Garantie ist nicht Gewährleistung
Der Unterschied zwischen Gewährleistung und Garantie scheint ebenfalls nicht allen Firmen geläufig zu sein. "Da kann es böse Überraschungen geben", weiß Feuchtinger. Gibt etwa ein Unternehmer einem Firmenkunden sechs Monate Garantie auf seine Ware, so hat er immer noch eineinhalb Jahre gesetzliche Gewährleistung "abzudienen". Um dem zu entgehen, müsste er die Formulierung "sechs Monate Gewährleistung" wählen. Eine Prozess-lawine hat die Gesetzesnovelle aber nicht ausgelöst. Damit das so bleibt, appelliert Feuchtinger an die Einsicht der Betriebe. "Bitte vergleichen Sie sich."
Fragen und AntwortenGilt die zweijährige Gewährleistungsfrist auch unter Betrieben?
Ja. Sie kann jedoch vertraglich verkürzt werden. Eine Untergrenze ist allerdings nocht nicht ausjudiziert. Wer dies tun will, darf nicht das Wort "Garantie" verwenden, sondern muss ausdrücklich von "Gewährleistung" sprechen.
Kann die Gewährleistungsfrist unter Firmen gänzlich ausgeschlossen werden?
Nein, denn dies wäre sittenwidrig.
Kann die Beweislastumkehr unter Firmen ausgeschlossen werden?
Ja.
**Fallstrick "UN-Kaufrecht"
Sollte einem Betrieb aus einer mangelhaften Lieferung zusätzlich ein Schaden entstanden sein, so kann dieser nach den Regeln des Schadenersatzrechts geltend gemacht werden.
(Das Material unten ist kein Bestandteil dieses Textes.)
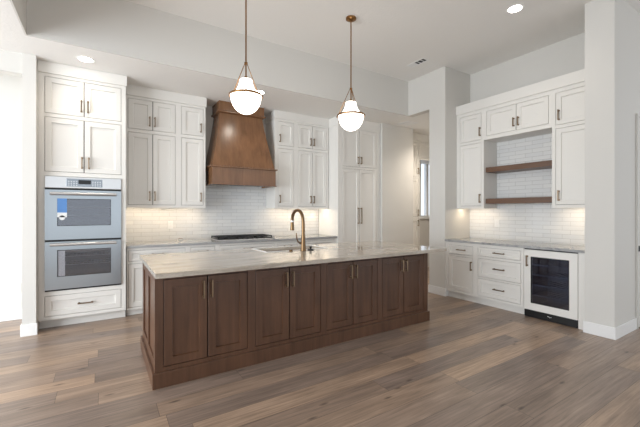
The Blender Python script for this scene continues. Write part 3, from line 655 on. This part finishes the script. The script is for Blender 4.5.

Aber auch hier lauern versteckte Gefahren. Eine nennt sich "UN-Kaufrecht", eine Vereinbarung unter rund 60 Ländern weltweit, der unter anderem die meisten EU-Staaten beigetreten sind.
Im Unterschied zum österreichischen Recht existiert hier ein Schadenersatzanspruch unabhängig vom Verschulden des Schädigers. Dazu ein realer Fall: Ein österreichischer Winzer kaufte von einem deutschen Großhändler ein Rebenschutzmittel, das nicht nur nicht funktionierte, sondern seine Weinstöcke zerstörte. Die deutsche Firma hatte das Mittel von einem englischen Hersteller bezogen, somit den Schaden nach österreichischem Recht mit hoher Wahrscheinlichkeit nicht schuldhaft verursacht. Der heimische Winzer klagte und bekam Recht: Obwohl österreichisches Vertragsrecht vereinbart worden war, galt UN-Kaufrecht.
Warum? Letzteres war nicht explizit ausgeschlossen worden. "Ich rate heimischen Zwischenhändlern immer, UN-Kaufrecht vertraglich auszuschließen", sagt Wirtschaftskammer-Jurist Günther Feuchtinger.